Sunday, October 07, 2007

Michael Sporn Retrospective

Michael Sporn has posted the program for his retrospective at New York's Museum of Modern Art. It takes place November 9-12 and I recommend you attend if you'll be in the New York area on those dates.

The films showcase Michael's interest in New York, social problems, children's literature and show the range of his eclectic design approach. In addition, the films include excellent animation by Tissa David (The Red Shoes, The Marzipan Pig), John Dilworth (Lyle, Lyle Crocodile) and Dante Barbetta (Ira Sleeps Over).

Several works by William Steig are adapted including Abel's Island (for my money, Mike's masterpiece, pictured above), the Oscar nominated Dr. DeSoto and The Amazing Bone. If your only knowledge of Steig is Shrek, see what Steig looks like when his books are faithfully adapted for animation.

Michael will be appearing on stage for an interview conducted by John Canemaker and Joshua Siegel on November 12 at 7 p.m.


Michael Sporn said...

Thanks for the mention Mark, but you're too modest as usual to mention your own name. You did some great animation on a number of the films to be shown. I think inmmediately of your great number in Ira Sleeps Over as well as the end of The Red Shoes.

Mark Mayerson said...

Michael, the best animation I did for you was on Mike Mulligan and His Steam Shovel. I did next to nothing on The Red Shoes.

On Ira Sleeps Over, I know that I shared the song with Dante Barbetta. I can't remember if I had to leave the production for some reason or if I couldn't hit the deadline and handed some of the song back to you. In any case, when I saw Dante's animation I instantly knew I was outclassed.

I'm still grateful to you for sending me work during that time and I did my best on it, but there's no question that you had many other animators whose work was superior to mine.

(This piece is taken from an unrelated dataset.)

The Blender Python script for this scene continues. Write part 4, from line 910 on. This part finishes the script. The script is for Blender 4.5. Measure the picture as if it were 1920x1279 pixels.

That's not modesty, it's fact.

David Nethery said...

I hope they video tape the interview !

Michael Sporn said...

Mark, I'm not going to argue with you about your work. However, you have to know that you were incredibly important to me in the making of those films, and I put a lot of faith in you (which I felt was always rewarded) and your animation.
As for favorite pieces, my favorite piece you did was in "The Tin Frog" from the poetry film we did. I love that short piece enormously.